• _Exercise objective_:
Show all lines of the listing that hold the word "starting".

• _Information given_:
▬▬▬
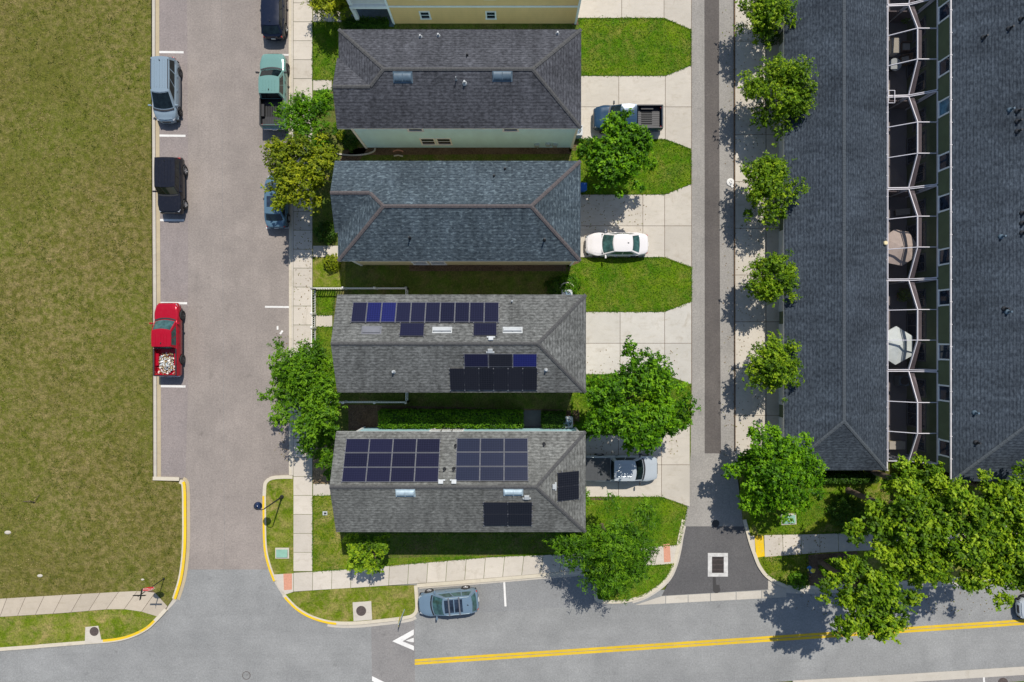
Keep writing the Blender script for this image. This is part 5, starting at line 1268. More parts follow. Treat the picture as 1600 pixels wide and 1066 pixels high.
GA = 'young street trees in the row beside the alley'
row = [('young tree at the top picture edge beside the garage row', 1199, 22, 48, 5), ('young tree second from the top in the alley row, leaning over the garage roof', 1214, 147, 58, 6), ('young tree of the alley row beside the small white ring on the alley', 1203, 295, 51, 7), ('young tree third from the bottom of the alley row', 1199, 434, 43, 8), ('smallest young tree of the alley row, next above the large round tree', 1205, 575, 47, 9)]
for lb, x, y, r, s in row: tree('street_tree', lb, x+3, y, 3.1, r*1.0, 'leaf_lime', GA, n=int(14500*(r/50)**2), ln=.185, wd=.085, seed=s, lobes=34, rag=.2, lr=(.2, .34), trunk_r=.08, flat=.95, spiky=.2, squash=(.93, 1.0))
tree('street_tree', 'large round green tree at the alley mouth covering the garage corner', 1212, 738, 4.3, 75, 'leaf_bright', GA, n=31000, ln=.20, wd=.105, seed=21, lobes=44, rag=.2)
tree('front_tree', 'bright green feathery tree beside the mint pickup bed', 484, 186, 4.0, 44, 'leaf_bright', 'trees in front of the narrow houses', n=10500, ln=.22, wd=.075, seed=31, rag=.45, spiky=.3, squash=(1,1.15))
tree('front_tree', 'yellow green tree spreading over the steel blue car', 468, 264, 4.8, 63, 'leaf_yellow', 'trees in front of the narrow houses', n=20000, ln=.20, wd=.095, seed=32, rag=.4, squash=(.93,1.02), spiky=.15)
tree('front_tree', 'broad green tree over the sidewalk in front of the solar panel house', 482, 608, 4.8, 77, 'leaf_mid', 'trees in front of the narrow houses', n=26000, ln=.23, wd=.085, seed=33, rag=.3, squash=(.92,1.12), spiky=.18)
tree('front_tree', 'small shrubby tree at the street end of the corner house hedge bed', 512, 704, 2.8, 27, 'leaf_mid', 'trees in front of the narrow houses', n=4500, ln=.18, wd=.08, seed=34, squash=(.8,1.5))
tree('back_tree', 'round bright green tree over the dark blue pickup', 966, 240, 4.4, 63, 'leaf_bright', 'trees on the back lawns', n=19000, ln=.23, wd=.125, seed=41, rag=.18, squash=(1,.98))
tree('back_tree', 'largest back lawn tree, reaching over the silver pickup', 987, 628, 5.2, 84, 'leaf_bright', 'trees on the back lawns', n=32000, ln=.22, wd=.105, seed=42, rag=.3, squash=(1.0,.95), spiky=.12)
tree('back_tree', 'wispy drooping tree between the corner house and the cross street', 954, 850, 4.8, 77, 'leaf_mid', 'trees on the back lawns', n=27000, ln=.30, wd=.06, seed=43, rag=.45, squash=(.95,.95), droop=.25, spiky=.3)
tree('small_tree', 'small round tree on the south lawn of the corner house', 573, 862, 2.8, 36, 'leaf_lime', None, n=6000, ln=.18, wd=.10, seed=44, lobes=22, rag=.3, flat=.7, spiky=.2)
GC = 'large shade trees beside the cross street'
for lb, x, y, hc, r, s in (('large shade tree hanging over the yellow centre line', 1360, 934, 7.2, 72, 51), ('shade tree nearest the utility box on the corner lawn', 1415, 806, 7.5, 78, 52), ('shade tree standing between the townhouse end and the cross street', 1502, 832, 8.0, 84, 53),
                        ('shade tree at the right picture edge above the dark car', 1584, 864, 8.0, 82, 54), ('shade tree at the corner of the townhouse roof by the right picture edge', 1592, 778, 7.5, 52, 55), ('shade tree reaching up to the end of the screen enclosures', 1432, 762, 6.2, 46, 56), ('dense shade tree in the middle of the cross street clump', 1440, 872, 7.4, 46, 57)):
    tree('shade_tree', lb, x, y, hc, r, 'leaf_lime', GC, n=int(19500*(r/86)**2), ln=.24, wd=.14, seed=s, lobes=42, rag=.5, flat=.6, lr=(.12, .24), trunk_r=.2, spiky=.12)
tree('garden_tree', 'shaggy shrub tree by the front walk of the yellow house', 512, 0, 2.4, 34, 'leaf_yellow', None, n=3000, ln=.34, wd=.08, seed=61, flat=.7, spiky=.35)
hedge('long clipped hedge along the light blue side wall of the corner house', 597, 640, 816, 665, 1.25, 'leaf_mid', 9500, 71)
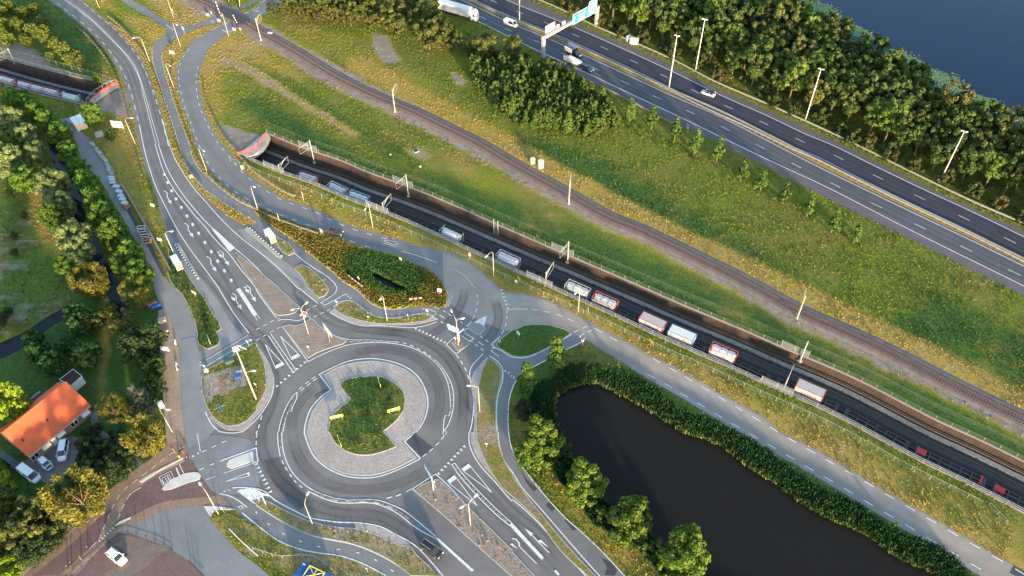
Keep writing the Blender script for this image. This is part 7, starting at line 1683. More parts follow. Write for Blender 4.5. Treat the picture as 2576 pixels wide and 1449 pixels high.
for b_, l_ in (("12 1726,282", 'round blue cycle sign at the east end of the cycle path island'), ("12 820,190", 'round blue cycle sign at the west end of the cycle path island'), ("02 2505,590", 'round blue cycle sign by the long low board'), ("02 2075,835", 'round blue cycle sign where the cycle path meets the service lane'), ("12 2448,585", 'small round sign at the edge of the round grass island'), ("00 1748,150", 'round white blue sign under the lamp near the level crossing')):
    sign(b_, l_, .7, .7, 2.0, 245, M_SB, shape='round', border=M_SW)
sign("12 1850,80", 'white square sign with a red striped plate beside the reed triangle', 1.1, 1.1, 2.1, 262, M_SW, content=[('symbol', M_FGREY, [(0, 0, .4, .4)]), ('striped_plate', M_SR, [(0, -.85, .7, .35)])])
sign("22 62,522", 'white parking sign with a small plate on the round grass island', 1.0, 1.0, 2.6, 225, M_SW, content=[('symbol', M_FGREY, [(0, 0, .5, .5)]), ('lower_plate', M_DARK, [(0, -.95, .5, .3)])])
sign("12 1128,305", 'small white marker on the cycle path grass island', .5, .35, .7, 250); sign("11 665,915", 'white board by the slip road behind the convertible', .95, 1.1, 1.6, 230, M_SCR, 2); sign("11 1460,1195", 'cream board on the grass beside the slip road bend', .8, .8, 1.5, 235, M_SCR)
sign("11 1038,1390", 'white triangular sign at the lower tip of the reed triangle verge', .9, .8, 1.8, 230, M_SW, shape='triup'); sign("11 2152,1160", 'red bordered triangular sign with a plate beside the trench fence', .9, .8, 2.2, 250, M_SW, shape='triup', border=M_SR, content=[('lower_plate', M_SW, [(0, -1.0, .6, .6)])])
sign("22 760,262", 'thin edge on sign by the near trench fence', .6, 1.0, 2.0, 200, M_SCR); sign("21 40,1415", 'small white sign at the trench fence corner', .6, .8, 1.3, 250)
for b_, l_ in (("22 1390,585", 'orange diversion sign on the trench verge of the pond road'), ("21 70,1405", 'orange diversion sign near the trench lamp'), ("03 1318,400", 'orange diversion sign at the village thicket'), ("03 510,1075", 'orange diversion sign at the bottom left grove')): sign(b_, l_, 1.3, .9, 1.9, 210, M_SO, shape='arrow')
sign("00 1745,575", 'cream board on the verge between cycle path and slip road', 1.7, 1.1, 1.8, 258, M_SCR); sign("00 1858,345", 'white crossing approach sign at the cycle path fork', 1.3, 1.2, 2.3, 225, M_SCR)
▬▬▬
• _Solution below_:
Keep writing the Blender script for this image. This is part 5, starting at line 1268. More parts follow. Treat the picture as 1600 pixels wide and 1066 pixels high.
Keep writing the Blender script for this image. This is part 7, starting at line 1683. More parts follow. Write for Blender 4.5. Treat the picture as 2576 pixels wide and 1449 pixels high.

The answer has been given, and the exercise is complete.